In Appalachia Ohio, party allegiances dissolve, TV ads spar
Published 11:01 am Monday, June 20, 2016
LISBON (AP) — Skip Hawk is Ohio’s close political divide personified. The 66-year-old retired foreman pondered his fall ballot options over a gravy-slathered breakfast at the Steel Trolley Diner recently and figured he’ll probably pick Republican Donald Trump for president but local son Ted Strickland, a Democrat, in the race for U.S. Senate.
“It’s no big deal to me,” says Hawk, a Republican. “Whoever I vote for will probably lose.”
Losing is what just about all the candidates are worried about in this most unusual and unpredictable of political years.
Appalachian Ohio, a swath of rural and industrial counties running south down the state’s eastern border, is considered a small but mighty barometer this election cycle of how voter disillusionment and anger will play out.

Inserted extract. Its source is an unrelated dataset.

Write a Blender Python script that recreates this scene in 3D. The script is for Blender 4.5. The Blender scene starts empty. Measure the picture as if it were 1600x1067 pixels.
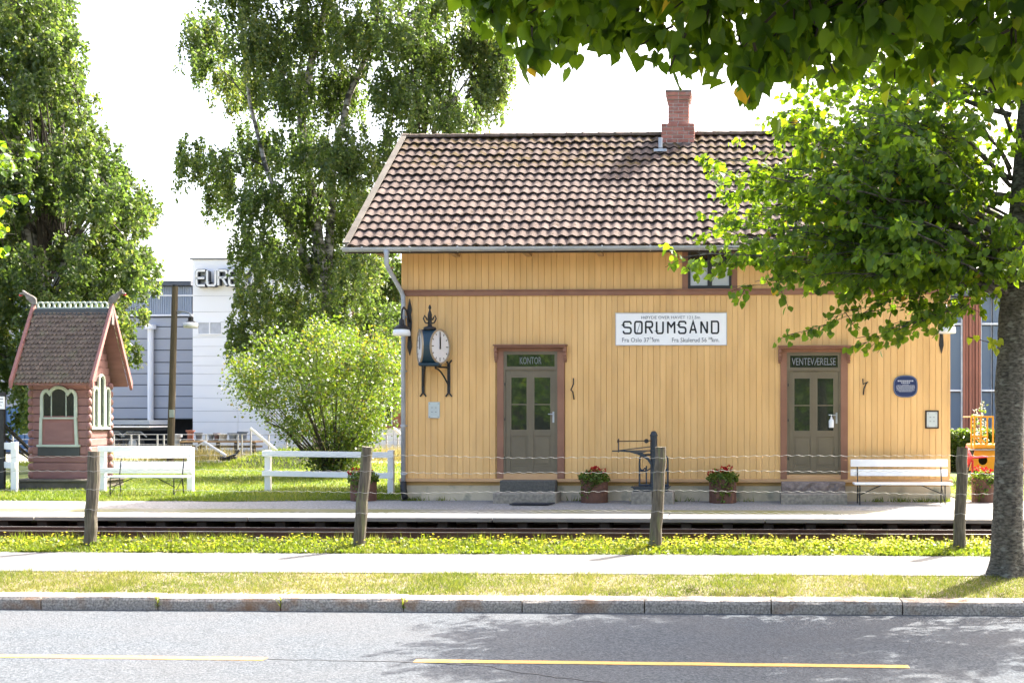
import bpy, bmesh, math, random
import numpy as np
from mathutils import Vector
random.seed(7); rng = np.random.default_rng(11)
sc = bpy.context.scene
COL = sc.collection
R = math.radians

# ------------------------------------------------------------------ camera, sky, sun, exposure
YAW = R(2.2); F = 1886.0; CX = 1068.0; CY = 655.0; EYE = 1.6
cam = bpy.data.cameras.new('camera'); camo = bpy.data.objects.new('camera', cam); COL.objects.link(camo)
camo.location = (0, 0, EYE); camo.rotation_euler = (R(90), 0, YAW)
cam.sensor_width = 36; cam.lens = F/1600*36
cam.shift_x = (800-CX)/1600; cam.shift_y = (CY-533.5)/1600
cam.clip_start = 0.05; cam.clip_end = 2000
sc.camera = camo
SUN_AZ, SUN_EL = R(38), R(48)
w = bpy.data.worlds.new('World'); sc.world = w; w.use_nodes = True
nt = w.node_tree; bg = nt.nodes['Background']; sky = nt.nodes.new('ShaderNodeTexSky')
sky.sky_type = 'NISHITA'; sky.sun_disc = False; sky.sun_elevation = SUN_EL; sky.sun_rotation = SUN_AZ
sky.air_density = 0.8; sky.dust_density = 7.0; sky.ozone_density = 0.0
nt.links.new(sky.outputs[0], bg.inputs[0]); bg.inputs[1].default_value = 0.12
sl = bpy.data.lights.new('sun', 'SUN'); sl.energy = 3.1; sl.angle = R(0.55); sl.color = (1, 0.95, 0.86)
so = bpy.data.objects.new('sun', sl); COL.objects.link(so); so.location = (20, 30, 40)
sd = Vector((math.sin(SUN_AZ)*math.cos(SUN_EL), math.cos(SUN_AZ)*math.cos(SUN_EL), math.sin(SUN_EL)))
so.rotation_euler = (-sd).to_track_quat('-Z', 'Y').to_euler()
sc.view_settings.view_transform = 'Standard'; sc.view_settings.look = 'None'
sc.cycles.max_bounces = 6; sc.cycles.diffuse_bounces = 3; sc.cycles.glossy_bounces = 2; sc.cycles.transmission_bounces = 4
sc.view_settings.exposure = 2.9; sc.view_settings.gamma = 1

def at(px, py, Y):
    a = (px-CX)/F; b = -(py-CY)/F
    t = Y/(a*math.sin(YAW)+math.cos(YAW))
    return Vector((t*(a*math.cos(YAW)-math.sin(YAW)), Y, EYE+b*t))
def px2x(px, Y): return at(px, 0, Y).x
def py2z(py, Y, px=1140): return at(px, py, Y).z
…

It’s a place where party labels mean even less than usual lately.
“We had a member of our central committee pull a Republican ballot in the primary,” said Patty Colian, who vice-chairs the Columbiana County Democratic Party whose headquarters sits just blocks of the GOP’s on Lisbon’s main drag.
Colian said her Democratic colleague may have wanted to vote for — or against— Trump or to support the now-suspended presidential bid of Ohio Gov. John Kasich, also a Republican. Neighboring Mahoning County, a storied Democratic and labor stronghold, had to print 6,000 extra GOP primary ballots because of such high demand.
“You’re dealing with individual people, so there are lots of things that can be simultaneously true,” said Justin Holmes, an assistant political science professor at the University of Northern Iowa.
Holmes said the extent of the partisan crossovers would be shocking in any other year. He said Trump is energizing working-class white voters, leaving other candidates of both parties weighing how often to reset their messages in response.
“Trump makes a mess of it a little bit because his positions are all over the map, and he’s not sort of traditionally Republican,” Holmes said. “Trump can be on three sides of an issue within the span of 12 hours. That’s a trait that’s concerning for him, but potentially dangerous for other candidates. They run the risk of alienating everybody.”
Democrat Hillary Clinton took political hits in coal country for remarks that included a reference to putting “a lot of coal miners and coal companies out of business.”
Clinton was responding to a question about how her policies would benefit poor white people in Southern states, including the ways displaced miners would be re-employed and not forgotten as the U.S. economy moves away from fossil fuels toward renewable energy. Although Clinton argued she was taken out of context, not long after the remarks political ally Strickland lost his long-time support from the United Mine Workers to Senate incumbent Rob Portman, a Cincinnati Republican.
Strickland, who blamed pensions not Clinton for losing the endorsement, went back to Ohio’s 6th Congressional District, where he served six terms in Congress, to remind voters of his roots in the area —a trip Portman described as “damage control.”
The 6th District is almost exclusively white and close to 9 in 10 residents lack a college education. The median home value is $98,400 and almost half the population is over 45.
Trump won most of the counties in the district in Ohio’s March Republican primary, a contest also marked by extensive voter crossover statewide. Ohio Secretary of State Jon Husted reported Republicans netted 1,030,752 newly affiliated voters and Democrats netted 747,275.
Holmes said white working-class voters hold a mixture of values that tend to transcend party platforms, such as disliking both big government and big business, and being both pro-gun and pro-labor. Another bloc of disenfranchised voters put their support behind Democrat Bernie Sanders, the Vermont senator who’s still running but pledges to help Clinton defeat Trump in the fall.
Back at the Steel Trolley Diner, 19-year-old Jenna Jackson said she’s planning to vote for Clinton.
“I want Hillary to win,” she said. “I don’t know. Trump’s just mean.”
Her friend Nicole Blosser, also 19, said she’ll vote for Trump. Neither had decided how they would vote in the Senate race between Strickland and Portman. Campaign and party committees, as well as national outside groups, are pouring tens of millions of combined dollars into swaying Appalachia’s choice.